An election campaign poster of Prime Minister Hun Sen's ruling Cambodian People's Party hangs on the back of a motorized rickshaw parked at a blocked street in front of the Royal Palace in Phnom Penh.
PHNOM PENH - University students and NGO representatives met on Monday to evaluate how well the ruling Cambodian People’s Party has kept its campaign promises from 2008, with a great majority saying they thought the CPP had done very little.

Two out of three participants said the ruling party had not done a good job keeping its promises from the 2008 campaign, after which the ruling party swept up 90 of 123 National Assembly seats. A handful of participants said the CPP had accomplished an “average” amount. No participants thought the CPP had done nearly all it had promised before that election.

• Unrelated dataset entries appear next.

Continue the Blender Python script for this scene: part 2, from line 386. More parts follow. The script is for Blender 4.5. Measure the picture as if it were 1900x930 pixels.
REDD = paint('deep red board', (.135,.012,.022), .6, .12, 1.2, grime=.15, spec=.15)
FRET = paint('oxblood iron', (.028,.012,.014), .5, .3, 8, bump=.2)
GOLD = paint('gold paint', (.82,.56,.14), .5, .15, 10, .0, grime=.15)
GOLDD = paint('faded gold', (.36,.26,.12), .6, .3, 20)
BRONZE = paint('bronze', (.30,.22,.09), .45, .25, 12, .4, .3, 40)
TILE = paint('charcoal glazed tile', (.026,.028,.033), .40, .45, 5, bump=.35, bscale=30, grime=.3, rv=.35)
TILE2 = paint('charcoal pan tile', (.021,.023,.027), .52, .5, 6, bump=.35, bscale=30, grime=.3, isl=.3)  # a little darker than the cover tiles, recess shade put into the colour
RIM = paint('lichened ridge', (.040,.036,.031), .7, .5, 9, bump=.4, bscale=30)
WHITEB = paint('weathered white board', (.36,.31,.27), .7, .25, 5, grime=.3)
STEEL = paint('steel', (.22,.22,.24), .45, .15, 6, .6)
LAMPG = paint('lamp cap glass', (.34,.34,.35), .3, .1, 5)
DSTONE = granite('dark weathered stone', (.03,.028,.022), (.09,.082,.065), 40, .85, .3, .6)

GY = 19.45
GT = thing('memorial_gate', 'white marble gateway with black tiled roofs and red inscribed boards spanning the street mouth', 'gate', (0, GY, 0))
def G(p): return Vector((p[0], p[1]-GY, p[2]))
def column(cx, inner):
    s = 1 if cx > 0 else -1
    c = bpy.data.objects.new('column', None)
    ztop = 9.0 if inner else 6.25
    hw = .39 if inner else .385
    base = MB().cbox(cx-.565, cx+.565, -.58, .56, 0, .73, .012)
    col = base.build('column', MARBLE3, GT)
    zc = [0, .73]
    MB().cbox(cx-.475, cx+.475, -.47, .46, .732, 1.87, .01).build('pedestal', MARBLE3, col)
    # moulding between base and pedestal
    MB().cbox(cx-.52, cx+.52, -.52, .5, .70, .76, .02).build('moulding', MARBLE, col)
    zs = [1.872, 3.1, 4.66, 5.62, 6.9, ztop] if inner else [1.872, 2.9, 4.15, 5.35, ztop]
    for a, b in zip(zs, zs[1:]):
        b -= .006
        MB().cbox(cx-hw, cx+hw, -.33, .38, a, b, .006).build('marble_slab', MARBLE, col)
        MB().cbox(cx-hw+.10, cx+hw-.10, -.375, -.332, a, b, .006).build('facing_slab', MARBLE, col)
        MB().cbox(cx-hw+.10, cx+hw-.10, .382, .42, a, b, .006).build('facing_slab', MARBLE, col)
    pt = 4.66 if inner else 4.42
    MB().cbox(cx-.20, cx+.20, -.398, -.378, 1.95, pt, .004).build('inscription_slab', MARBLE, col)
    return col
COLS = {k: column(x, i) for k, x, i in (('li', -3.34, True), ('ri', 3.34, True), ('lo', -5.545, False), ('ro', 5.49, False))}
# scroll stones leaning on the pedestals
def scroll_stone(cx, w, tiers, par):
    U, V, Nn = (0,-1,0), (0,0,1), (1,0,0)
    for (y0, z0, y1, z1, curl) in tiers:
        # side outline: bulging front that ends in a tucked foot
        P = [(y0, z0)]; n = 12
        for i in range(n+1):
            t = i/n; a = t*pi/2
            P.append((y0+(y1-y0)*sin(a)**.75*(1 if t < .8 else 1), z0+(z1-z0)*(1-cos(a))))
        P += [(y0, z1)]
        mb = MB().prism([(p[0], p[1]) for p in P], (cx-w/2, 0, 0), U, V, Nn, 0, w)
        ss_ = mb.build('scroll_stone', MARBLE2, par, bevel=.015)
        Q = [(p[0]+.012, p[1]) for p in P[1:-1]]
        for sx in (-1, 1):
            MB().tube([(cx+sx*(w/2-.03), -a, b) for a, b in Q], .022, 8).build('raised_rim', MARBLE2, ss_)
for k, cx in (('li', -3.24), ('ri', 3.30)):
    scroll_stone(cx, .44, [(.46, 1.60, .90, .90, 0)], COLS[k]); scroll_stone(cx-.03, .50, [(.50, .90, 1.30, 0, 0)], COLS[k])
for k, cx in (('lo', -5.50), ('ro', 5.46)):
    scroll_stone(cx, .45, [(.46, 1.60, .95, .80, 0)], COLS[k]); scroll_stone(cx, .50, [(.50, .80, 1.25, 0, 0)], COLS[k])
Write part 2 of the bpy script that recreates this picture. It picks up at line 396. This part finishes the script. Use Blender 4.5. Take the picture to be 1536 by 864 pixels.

The conference, which was organized by the Committee for Free and Fair Elections and included about 80 participants, comes ahead of the July 28 national elections, which will be preceded by a monthlong campaign period. Participants discussed 34 of 48 specific promises made by the ruling party in the run-up to the 2008 polls.

Koul Panha, executive director of Comfrel, said the evaluation should act as a reminder to politicians, especially those of the CPP, to be mindful of their promises. Results of the evaluation will be sent to other NGOs and ruling party officials and will be disseminated for further discussion on social media, he said.

Government spokesman Phay Siphan dismissed the evaluation, saying the selection sample was not a valid representation of the electorate.